Experimental methods

• Estimation using lysimeter: Lysimeter is a device that is used to measure the amount of evapotranspiration by measuring the amount of precipitation that is received by an area and the amount of water lost by evaporation. This is a very cost-effective process. Here the rate of evapotranspiration is measured as, $T_E=∆W+Rainfall-Percolation$, where, $T_E$ represents the amount of evapotranspiration, and $∆W$ represents the change in weight of soil whose weight is monitored continuously upon the change in water content by lysimeter.  

Context and Applications

This topic is majorly taught in various undergraduate and postgraduate degree courses of:

• Bachelors in Civil Engineering
• Masters in Civil Engineering
• Masters in Earth and Science
• Masters in Geotechnical Engineering

Practice Problems

1. Which of the following is a rapid process to convert gas liquid into vapor?

1. Boiling
2. Transpiration
3. Evapotranspiration
4. Evaporation

Answer: Option a

Explanation: Boiling is a rapid phenomenon to convert liquid into its constituent vapors.

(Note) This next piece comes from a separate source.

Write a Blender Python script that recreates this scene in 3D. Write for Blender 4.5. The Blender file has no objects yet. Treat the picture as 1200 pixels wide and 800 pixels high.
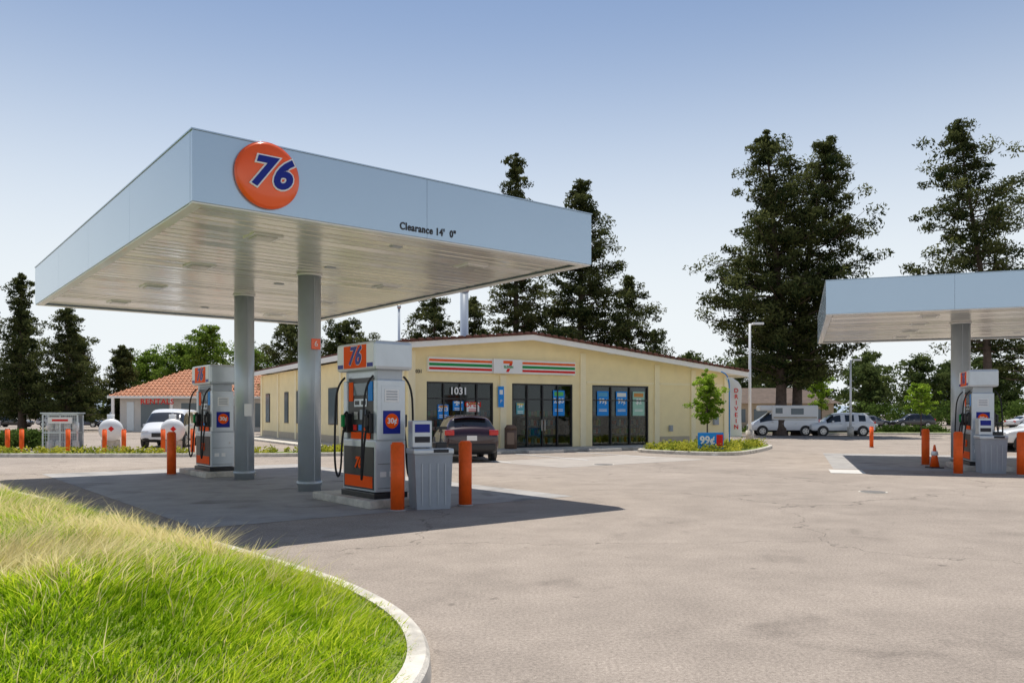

2. Which is the following energy is possessed by molecules to undergo thermal agitation to account for diffusion?

1. Kinetic energy
2. Vapor pressure
3. Internal energy
4. None of these

Answer: Option a

Explanation: Kinetic energy is responsible for the thermal agitation of molecules to account for diffusion.

3. Which of the following is responsible for liquid molecules to break bonds and leaving the liquid interface?

1. Vapor pressure
2. Aqueous solution
3. Latent heat
4. Heat flux

Answer: Option c

Explanation: Latent heat of evaporation is responsible to allow molecules of the liquid to separate from the liquid-gas interface and change into the vapor phase.

4. Which of the following parts of plants is responsible for transpiration?

1. Leaves surface
2. Stem
3. Roots
4. Xylem

Answer: Option a

Explanation: Transpiration occurs through the surface of the leaves.

5. Which of the following tends to make liquids evaporate faster?

1. Decrease in diffusion rate
2. Increase in temperature
3. Decrease in temperature
4. Both a and b

Answer: Option b

Explanation: Liquid tends to evaporate faster with the increase in temperature.